How to brief your website designer

Last Updated on November 19, 2020

The web design brief is an important document and your designer should provide you with one to complete before work begins. The brief will be your instructions to your web designer, and should set out your design preferences. This will give your web designer a guide to work from when they prepare your design concepts.

Your web designer will provide you with the design brief that will ask you a number of questions about the website development. You may also need to provide them with a site flowchart so they know how many pages you require and what the links to these pages should be called.

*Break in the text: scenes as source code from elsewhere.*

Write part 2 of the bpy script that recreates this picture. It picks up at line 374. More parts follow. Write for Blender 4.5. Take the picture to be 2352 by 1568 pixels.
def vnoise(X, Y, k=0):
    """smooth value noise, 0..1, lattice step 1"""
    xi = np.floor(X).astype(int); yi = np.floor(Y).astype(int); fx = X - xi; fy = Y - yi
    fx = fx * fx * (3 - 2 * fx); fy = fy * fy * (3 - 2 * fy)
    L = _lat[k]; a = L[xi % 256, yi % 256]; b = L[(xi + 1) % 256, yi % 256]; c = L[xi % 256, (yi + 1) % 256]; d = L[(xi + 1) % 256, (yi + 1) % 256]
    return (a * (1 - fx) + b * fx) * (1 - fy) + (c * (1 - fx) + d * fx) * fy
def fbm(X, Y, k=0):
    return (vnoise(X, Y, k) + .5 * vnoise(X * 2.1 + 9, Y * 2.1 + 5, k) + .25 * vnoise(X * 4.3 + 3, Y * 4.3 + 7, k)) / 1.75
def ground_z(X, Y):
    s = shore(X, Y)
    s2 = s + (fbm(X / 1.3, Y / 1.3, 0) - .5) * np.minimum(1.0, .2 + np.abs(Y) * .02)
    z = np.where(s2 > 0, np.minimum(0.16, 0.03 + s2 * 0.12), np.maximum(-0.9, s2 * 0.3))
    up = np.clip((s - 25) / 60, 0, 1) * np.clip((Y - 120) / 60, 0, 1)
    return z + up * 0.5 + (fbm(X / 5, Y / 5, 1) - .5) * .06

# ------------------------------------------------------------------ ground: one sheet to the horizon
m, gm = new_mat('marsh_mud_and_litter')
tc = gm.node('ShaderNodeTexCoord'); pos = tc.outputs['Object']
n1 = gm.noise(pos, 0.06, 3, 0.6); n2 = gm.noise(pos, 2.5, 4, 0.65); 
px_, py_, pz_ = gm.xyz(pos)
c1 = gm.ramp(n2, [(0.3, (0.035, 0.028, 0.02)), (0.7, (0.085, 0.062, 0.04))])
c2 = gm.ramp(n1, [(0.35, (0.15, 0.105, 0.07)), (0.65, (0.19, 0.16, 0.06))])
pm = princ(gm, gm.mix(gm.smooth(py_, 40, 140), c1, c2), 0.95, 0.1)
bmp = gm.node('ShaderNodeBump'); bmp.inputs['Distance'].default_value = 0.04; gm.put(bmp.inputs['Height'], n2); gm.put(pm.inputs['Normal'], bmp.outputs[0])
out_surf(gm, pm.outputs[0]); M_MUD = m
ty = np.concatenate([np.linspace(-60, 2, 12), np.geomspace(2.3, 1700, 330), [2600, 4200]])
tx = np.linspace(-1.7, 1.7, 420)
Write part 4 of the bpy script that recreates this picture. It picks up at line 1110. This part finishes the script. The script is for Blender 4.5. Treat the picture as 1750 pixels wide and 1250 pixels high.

If your site is large the designer will probably do the site flow chart for you.

Design Brief Considerations:

The things that should be covered in a design brief include:

  • Website Purpose & Objective
  • The domain name to be used for the website address
  • The target audience
  • Design style i.e. conservative, colorful, natural, edgy, corporate
  • Color scheme i.e. red & black, green & blue or, you may be asked for CMYK colors or html Hex codes.
  • Font – you are limited to the number of fonts you can use on the Internet and your web designer will probably ask you to choose from Times New Roman, Arial, Verdana and Tahoma. If you have an unusual font that you want to use for headers then these will need to be created as images.

Color Codes

RBG, CMYK, PMS, & HEX Codes are all ways of specifying a color. Matching colors from a print document to an online document can be quite difficult.

RBG stands for Red, Blue and Green, and is the standard used for computer monitors. CMYK and PMS colors are for printing purposes, with CMYK standing for “Cyan, Magenta, Yellow and Black” and PMS stands for “Pantone Matching System” – see www.pantone.com.

Hex codes are used in html to specify a color and look like this #ffffff – which is the code for white.

If you use a color in printing and want it on your website ask your print company or graphic artist to give you an RGB equivalent, your web designer can then work out the Hex code from this.

What Font Type?

Sans serif fonts such as Arial and Verdana have been found to be more readable online than serif fonts like Times New Roman.

Hierarchical Page Flowchart

Your website flowchart should start with your homepage (index.html) at the top of your chart. The next level down will be for your primary or ‘top’ navigation structure, and it can then branch off from each top level with the sub-pages you want listed below. Preparing a chart in word or excel will be fine and even a hand drawn flowchart will suffice for most websites.